Mes mentors là-bas ça a vraiment été les autres étudiants, qui avaient 18, 19 ans, j’en avais 24. Mais ils avaient beaucoup plus d’expérience que moi. Les autres artistes femmes que j’aime bien aussi, je les considère comme modèles. J’étais surprise d’apprendre qu’au Bluesfest, 75% des artistes étaient des hommes. Un plus petit pourcentage il y a une fille dans le groupe et encore moins d’artiste où la fille est la tête d’affiche. Il y a vraiment une sous-représentation de la femme dans la musique. Je me souviens d’un groupe qui s’appelait Boys of Bytown, c’était un girls band. Mon background en anthropologie m’a ouvert à beaucoup de différentes manières de vivre. C’est quand même fascinant de voir que tu peux étudier des façons d’être comme tel. Mais faire carrière là-dedans c’est écrire et continuer à étudier, mais la femme qui donnait les cours de musique du monde avait dit que l’Unesco commençait à protéger des choses non physiques, comme la musique flamenco par exemple, donc c’est reconnu comme quelque chose qu’il faut protéger de la culture. Ces choses-là m’intéressaient. Ça m’a ouvert l’esprit à différentes façons de vivre, mais c’est le voyage qui m’en a appris le plus.

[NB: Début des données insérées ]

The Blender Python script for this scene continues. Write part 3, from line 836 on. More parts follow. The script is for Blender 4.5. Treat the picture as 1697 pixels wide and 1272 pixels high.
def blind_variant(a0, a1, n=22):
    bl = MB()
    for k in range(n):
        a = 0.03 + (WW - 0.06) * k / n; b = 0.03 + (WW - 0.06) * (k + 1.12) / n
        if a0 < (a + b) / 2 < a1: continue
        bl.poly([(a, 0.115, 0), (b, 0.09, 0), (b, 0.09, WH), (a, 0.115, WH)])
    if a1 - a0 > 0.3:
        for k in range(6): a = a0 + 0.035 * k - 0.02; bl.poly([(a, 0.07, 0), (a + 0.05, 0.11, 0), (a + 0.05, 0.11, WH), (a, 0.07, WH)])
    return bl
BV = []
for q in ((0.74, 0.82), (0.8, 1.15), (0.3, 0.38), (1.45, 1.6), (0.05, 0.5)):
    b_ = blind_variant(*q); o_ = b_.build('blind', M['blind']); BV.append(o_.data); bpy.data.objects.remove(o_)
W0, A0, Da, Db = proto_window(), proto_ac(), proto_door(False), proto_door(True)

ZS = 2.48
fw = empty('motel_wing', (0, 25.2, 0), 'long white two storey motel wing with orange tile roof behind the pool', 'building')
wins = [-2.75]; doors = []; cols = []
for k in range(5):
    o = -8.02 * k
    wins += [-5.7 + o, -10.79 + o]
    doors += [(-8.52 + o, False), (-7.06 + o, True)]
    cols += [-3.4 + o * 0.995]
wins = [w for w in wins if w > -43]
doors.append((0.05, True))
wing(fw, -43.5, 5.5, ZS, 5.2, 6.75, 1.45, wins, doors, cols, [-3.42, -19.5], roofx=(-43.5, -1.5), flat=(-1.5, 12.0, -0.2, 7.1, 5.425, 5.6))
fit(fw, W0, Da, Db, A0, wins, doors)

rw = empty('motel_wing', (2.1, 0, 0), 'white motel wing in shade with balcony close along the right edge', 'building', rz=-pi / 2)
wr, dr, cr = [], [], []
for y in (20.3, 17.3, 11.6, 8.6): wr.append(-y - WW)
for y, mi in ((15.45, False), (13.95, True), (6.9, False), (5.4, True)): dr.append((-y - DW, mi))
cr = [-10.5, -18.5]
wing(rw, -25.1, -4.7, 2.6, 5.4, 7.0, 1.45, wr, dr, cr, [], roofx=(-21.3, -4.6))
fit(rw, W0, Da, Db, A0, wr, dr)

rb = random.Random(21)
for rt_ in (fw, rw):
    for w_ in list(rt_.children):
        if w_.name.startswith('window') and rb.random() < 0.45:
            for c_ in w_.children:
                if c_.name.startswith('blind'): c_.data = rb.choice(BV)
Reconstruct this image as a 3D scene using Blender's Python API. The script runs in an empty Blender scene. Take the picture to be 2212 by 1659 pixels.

LR: Quels ont été tes voyages jusqu’à maintenant?
SMP: J’ai fait le Guatemala où je suis restée quatre mois. Ensuite, je suis allée au Mexique et j’avais rencontré des Mexicains qui faisaient de l’escalade en Colombie Britannique, alors j’avais été les rejoindre. Je suis restée là six mois. J’étais allée en échange au Chili à l’université aussi, et trois mois en Argentine. Je suis allée en Europe pour faire un cours de deux semaines en sciences politiques sur Berlin. C’est ce que j’aimais de l’université, de prendre les opportunités comme les échanges pour étudier dans un autre pays.
LR: Pourrais-tu me parler de tes prochains projets?
SMP: Je suis de retour à Rockland depuis septembre dernier, je veux renouer avec ma communauté et y faire ma place en musique et par le fait même, établir des liens avec des artistes de la région. J’ai remarqué qu’il n’y avait pas beaucoup de musique à Rockland et encore moins de concert pour les jeunes, donc je veux offrir la possibilité aux familles de la région d’assister à un concert suivi d’une discussion. Le projet que je veux terminer c’est The Sophistocrats, parce que j’ai étudié en anglais et j’écrivais en anglais en Colombie Britannique. Maintenant que je suis revenue ici, je veux inclure au moins 50% de mes chansons en français. Mais avec le projet en ce moment, j’aimerais inclure des chansons en français, pour pouvoir passer dans les écoles et parler de relations saines, que ça peut exister. Toujours en tant que soliste, je travaille à un prochain album sur lequel j’aurai des chansons en français. Je compte m’établir à long terme dans l’est ontarien et promouvoir la francophonie par la création de musique dans ma langue maternelle. J’ai aussi quelques amis qui font du rap en espagnol, donc j’aimerais les inclure dans un projet. Mais j’ai l’impression que ce projet-là devra être accompagné d’un voyage! (rires)
Sophie Moreau Parent sera de passage au pavillon Alex-Trebek vendredi le 4 mai prochain à 17h à l’occasion de la semaine des diplômés.